Merit Press
March 18, 2014
254 pages
add to Goodreads/buy from Book Depo/or Amazon
The eldest of ten children on a dirt-poor farm, Becky trudges through life as a full-time babysitter, trying to avoid her father's periodic violent rages. When the family's barn burns down, her father lays the blame on Becky, and her own mother tells her to run for it. Run she does, hopping into an empty freight car. There, in a duffel bag, Becky finds an abandoned baby girl, only hours old. After years of tending to her siblings, sixteen-year-old Becky knows just what a baby needs. This baby needs a mother.
With no mother around, Becky decides, at least temporarily, this baby needs her. When Becky hops off the train in a small Georgia town, it's with baby "Georgia" in her arms. When she meets Rosie, an eccentric thrift-shop owner, who comes to value and love Becky as no one ever has, Becky rashly claims the baby as her own. Not everyone in town is as welcoming as Rosie, though. Many suspect Becky and her baby are not what they seem. Among the doubters is a beautiful, reclusive woman with her own terrible loss and a long history with Rosie.
As Becky's life becomes entangled with the lives of the people in town, including a handsome boy who suspects Becky is hiding something from her past, she finds her secrets more difficult to keep. Becky should grab the baby and run, but her newfound home and job with Rosie have given Becky the family she's never known. Despite her guilt over leaving her mother alone, she is happy for the first time. But it's a happiness not meant to last. When the truth comes out, Becky has the biggest decision of her life to make. Should she run away again? Should she stay--and fight? Or lie? What does the future hold for Becky and Georgia? With a greatness of heart and a stubborn insistence on hope found in few novels of any genre, "Providence" proves that home is where you find it, love is an active verb, and family is more than just a word.
I almost did not request Providence when I saw it on NetGalley; the publication date had passed and it was both an author and publisher with whom I was unfamiliar (Merit Press is the YA imprint Jacquelyn Mitchard started). Not giving it a try would have been a huge mistake.
While reading Providence the word that kept coming to mind was 'quaint'. While the word has almost negative - ie boring - connotations, that wasn't why. The actual definition of quaint, 'having an old-fashioned or unusual quality or appearance that is usually attractive or appealing' fits the novel very well. While still feeling very modern, current and relevant, it also felt a lot like a novel that had been written twenty years ago.
In some ways it reminded me of the Sharon Creech novels I read in middle school. It isn't a story full of drugs, drinking and sex, instead it's about the characters, their secrets and how the lives in a small town all come together.
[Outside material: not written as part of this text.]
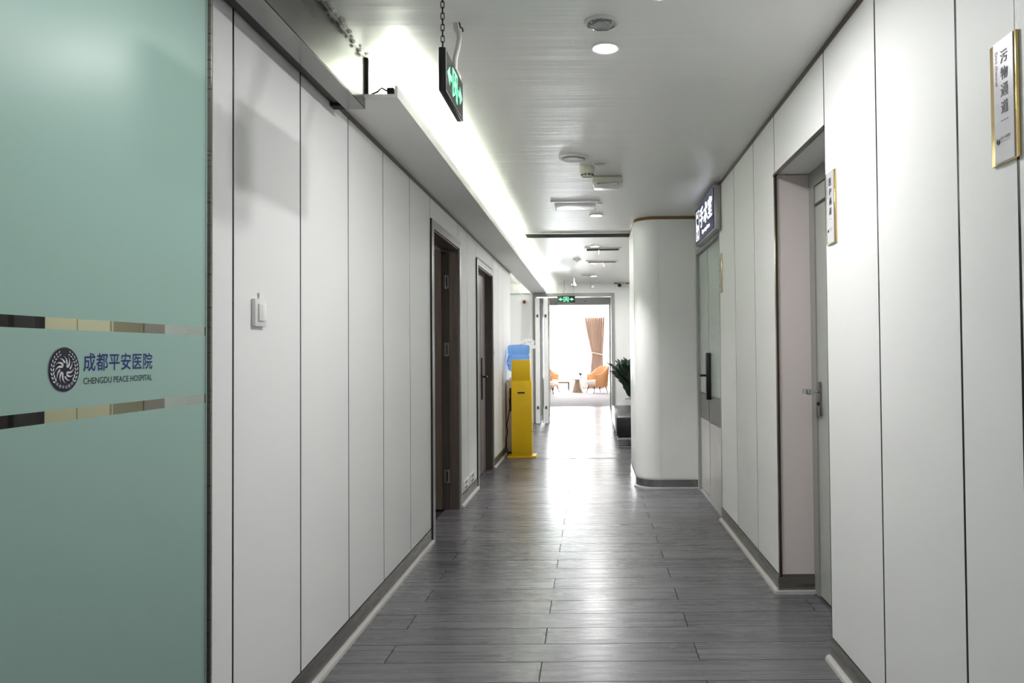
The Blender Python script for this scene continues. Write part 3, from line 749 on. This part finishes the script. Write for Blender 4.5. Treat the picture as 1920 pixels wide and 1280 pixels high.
def plate(y0, y1, z0, z1, label, chars, eng, logo=True):
    """bevelled silver wall plate with gold edges on the right wall; y1 is the far (left-hand) edge"""
    t = thing('door_plate', (XR, (y0 + y1) / 2, z0), label, 'sign', 'gold-edged plates on the right wall')
    bx('backing', XR - .008, XR, y0, y1, z0, z1, 'gold', t, bev=.003)
    bx('face', XR - .011, XR - .008, y0 + .010, y1 - .024, z0 + .002, z1 - .002, 'plateface', t)
    w_ = y1 - y0; hh = z1 - z0; xo = XR - .0112
    for i, ch in enumerate(chars):
        text(ch, (xo, y0 + w_ * .40, z1 - hh * (.15 + .135 * i)), UR, UP, 'plateink', t, 'plate_character', height=.030, bold=.008, depth=.0004, center=True)
    text(eng, (xo, y0 + w_ * .73, z1 - hh * .085), V(0, 0, -1), V(0, -1, 0), 'plateink', t, 'plate_english', width=.082, height=.0115, depth=.0004)
    bx('plate_rule', xo - .0005, xo, y0 + w_ * .28, y0 + w_ * .55, z0 + hh * .335, z0 + hh * .339, 'plateink', t)
    if logo:
        b = MB(); c = V(xo, y0 + w_ * .66, z0 + hh * .18)
        for r in (.0065, .0035): b.tube([c + V(-.0003, r * math.cos(a), r * math.sin(a)) for a in (2 * PI * k / 20 for k in range(20))], .0008, 4, True)
        b.build('plate_emblem', 'plateink', t)
        text('成都平安医院', (xo, y0 + w_ * .585, z0 + hh * .185), UR, UP, 'plateink', t, 'plate_small_lettering', width=.045, height=.008, depth=.0004)
        text('CHENGDU PEACE HOSPITAL', (xo, y0 + w_ * .585, z0 + hh * .165), UR, UP, 'plateink', t, 'plate_small_lettering', width=.045, height=.0026, depth=.0004)
plate(1.779, 1.899, 1.744, 2.042, 'silver plate reading Dirt channel at the right edge of the view', '污物通道', 'Dirt channel')
plate(3.117, 3.240, 1.738, 2.036, 'silver plate with gold edge beside the alcove door', '医护通道', 'Medical channel')
plate(5.835, 5.955, 1.742, 2.040, 'narrow-looking silver plate just before the glass double door', '手术室', 'Operating room')

# blue light-box sign above the double door
t = thing('lightbox_sign', (.97, 6.35, 2.22), 'blue lit box sign reading Operating Room above the glass double door', 'sign')
bx('case', .945, XR - .004, 5.85, 6.875, 2.225, 2.565, 'signcase', t, bev=.004)
bx('face', .939, .946, 5.862, 6.862, 2.236, 2.548, 'signblue', t)
xo = .939
fr = MB()
def rectline(b, ya, yb, za, zb, w_, x):   # outlined rectangle on the sign face
    b.box(x - .001, x, ya, yb, za, za + w_); b.box(x - .001, x, ya, yb, zb - w_, zb); b.box(x - .001, x, ya, ya + w_, za + w_, zb - w_); b.box(x - .001, x, yb - w_, yb, za + w_, zb - w_)
rectline(fr, 6.63, 6.81, 2.265, 2.515, .008, xo)
fr.build('icon_frame', 'signlit', t)
ic = MB()   # patient on a table under a lamp
ic.prism([(-.03, .0), (.03, 0), (.022, .035), (-.022, .035)], (xo, 6.73, 2.455), UR, UP, .001)
ic.build('lamp_symbol', 'signlit', t); ic = MB()
ic.prism([(-.065, 0), (.065, 0), (.065, .016), (-.065, .016)], (xo, 6.72, 2.345), UR, UP, .001)
ic.build('table_symbol', 'signlit', t); ic = MB()
ic.prism([(-.05, 0), (.04, 0), (.05, .022), (-.04, .03)], (xo, 6.715, 2.366), UR, UP, .001)
ic.prism([(.018 * math.cos(2 * PI * k / 14), .018 * math.sin(2 * PI * k / 14)) for k in range(14)], (xo, 6.778, 2.40), UR, UP, .001)
ic.build('patient_symbol', 'signlit', t); ic = MB()
ic.prism([(-.012, 0), (.012, 0), (.012, .05), (-.012, .05)], (xo, 6.72, 2.292), UR, UP, .001); ic.prism([(-.05, 0), (.05, 0), (.05, .012), (-.05, .012)], (xo, 6.72, 2.284), UR, UP, .001)
ic.build('pedestal_symbol', 'signlit', t)
text('手术室', (xo, 6.575, 2.345), UR, UP, 'signlit', t, 'sign_characters', width=.64, height=.165, bold=.02, depth=.001, spacing=1.08)
text('Operating', (xo, 6.46, 2.272), UR, UP, 'signlit', t, 'sign_english', width=.24, height=.042, bold=.012, depth=.001)
text('Room', (xo, 6.195, 2.281), UR, UP, 'signlit', t, 'sign_english', width=.14, height=.033, bold=.012, depth=.001)

# ------------------------------------------------------------------ exit signs
def exit_glyphs(t, o, U, wid, hei):
    """arrow, running figure in a doorway, second arrow, on a face wid x hei with its lower-left corner at o"""
    o = Vector(o); b = MB()
    def P(pts): b.prism([(x * wid, y * hei) for x, y in pts], o, U, UP, .001)
    P([(.07, .5), (.20, .74), (.20, .58), (.30, .58), (.30, .42), (.20, .42), (.20, .26)])
    b.build('arrow', 'exitgreen', t); b = MB()
    P([(.36, .12), (.36, .80), (.395, .80), (.395, .12)]); P([(.36, .88), (.64, .88), (.64, .80), (.36, .80)]); P([(.605, .12), (.605, .80), (.64, .80), (.64, .12)])
    b.build('doorway_symbol', 'exitgreen', t); b = MB()
    P([(.50 + .035 * math.cos(2 * PI * k / 12), .70 + .09 * math.sin(2 * PI * k / 12)) for k in range(12)])
    P([(.46, .60), (.53, .62), (.545, .42), (.49, .38)]); P([(.46, .60), (.42, .46), (.44, .42), (.48, .54)]); P([(.53, .62), (.57, .50), (.60, .52), (.545, .64)])
    P([(.49, .40), (.46, .28), (.40, .22), (.405, .16), (.48, .24), (.52, .38)]); P([(.52, .40), (.57, .30), (.56, .14), (.585, .14), (.60, .32), (.545, .44)])
    b.build('running_figure', 'exitgreen', t); b = MB()
    P([(.70, .58), (.70, .42), (.80, .42), (.80, .26), (.93, .5), (.80, .74), (.80, .58)])
    b.build('arrow', 'exitgreen', t)

def chain(b, x, y, z0, z1, L_=.024, r=.0018):
    z = z0; k = 0
    while z < z1 - .004:
        a = V(1, 0, 0) if k % 2 else V(0, 1, 0)
        w_ = .0055; hl = L_ / 2 - w_
        pts = [V(x, y, z + L_ / 2) + a * (w_ * math.cos(p)) + UP * (w_ * math.sin(p) + (hl if math.sin(p) >= 0 else -hl)) for p in (2 * PI * (i + .5) / 12 for i in range(12))]
        b.tube(pts, r, 5, True); z += L_ - 2.6 * r; k += 1
t = thing('exit_sign', (-.486, 2.72, 2.17), 'black hanging exit sign seen edge-on, chain and conduit to the ceiling', 'exit sign')
bx('case', -.4985, -.4765, 2.55, 2.90, 2.172, 2.320, 'exitblack', t, bev=.004)
bx('face', -.4768, -.4745, 2.556, 2.894, 2.180, 2.314, 'exitface', t)
bx('face_frame', -.476, -.4738, 2.552, 2.556, 2.176, 2.318, 'base', t); bx('face_frame', -.476, -.4738, 2.552, 2.898, 2.174, 2.178, 'base', t)
exit_glyphs(t, (-.4745, 2.556, 2.180), UL, .338, .134)
b = MB(); chain(b, -.488, 2.57, 2.322, ZC); b.build('chain', 'black', t, True)
MB().lathe((-.488, 2.57, 2.318), [(.006, 0), (.006, .006), (.002, .01)], 10).build('eyelet', 'black', t, True)
MB().tube([(-.520, 3.0, ZC), (-.518, 3.0, 2.57), (-.505, 2.99, 2.545), (-.500, 2.975, 2.52), (-.503, 2.95, 2.47), (-.510, 2.93, 2.42), (-.505, 2.90, 2.37), (-.490, 2.885, 2.34), (-.488, 2.88, 2.318)], .010, 10).build('conduit', 'conduit', t, True)
MB().tube([(-.503, 2.99, ZC), (-.498, 2.99, 2.57), (-.49, 2.985, 2.565), (-.487, 2.98, 2.55)], .003, 6).build('loose_wire', 'black', t, True)
t = thing('exit_sign', (-.44, 13.9, 2.19), 'green-lit exit sign hanging in front of the far doorway', 'exit sign')
ys = 13.9
bx('case', -.602, -.278, ys, ys + .025, 2.19, 2.318, 'exitblack', t, bev=.004)
bx('face', -.598, -.282, ys - .002, ys + .001, 2.195, 2.313, 'exitface', t)
exit_glyphs(t, (-.598, ys - .002, 2.195), UC, .316, .118)
for x in (-.58, -.30): MB().cyl((x, ys + .012, 2.318), (x, ys + .012, ZC), .0016, None, 6).build('hanging_wire', 'steel', t)
MB().tube([(-.47, ys + .012, 2.318), (-.485, ys + .01, 2.38), (-.46, ys + .012, 2.44), (-.475, ys + .012, 2.5), (-.47, ys + .012, ZC)], .005, 6).build('conduit', 'grille', t, True)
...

The premise itself - a girl running away from a neglectful, sometimes abusive family, finding an abandoned baby on a train, becoming her mother, the secrets she's keeping - make it YA novel and not MG, despite the lack of any usual teen exploits.
Becky's story - both her past that we learn about in snippets and her present - draw you in immediately.The story is focused on the present, but we are given enough insight into Becky's past to understand the contrast and how it affects her decisions. It is hard to know just how everything can all work out for Becky and Georgia, yet, the more of Providence you read, the more you want it to.
Becky, Georgia and Rosie become their own little family. In many ways finally giving Becky the life she never got to have back home. The truth is always there, though, in the back of Becky's mind. She is keeping secrets from Rosie and everyone in the town. The question is how long secrets can stay secret . . . and what will happen if or when they are revealed.
I absolutely loved Providence. The characters are amazing - Becky, Rosie and those Becky meets in the town - and the plot is something unique and new. With so much focus on the characters, little mention of technology, the story having romance but it not being a main focus, Providence had a timeless feel to it. It's a book that can be enjoyed by readers of nearly any age.
The only teeny, tiny place I would have liked a bit more was with Becky's family. As the story progressed I did get a better picture of what her life had been like before, but I never got quite the sense of her parent's and siblings I wanted. It would have given a fuller picture of the main character. What we were given did seem to work for the story, however.
I know I'll be paying more attention to Merit Press in the future as well as looking out for future releases from author Liza Colozza Cocca.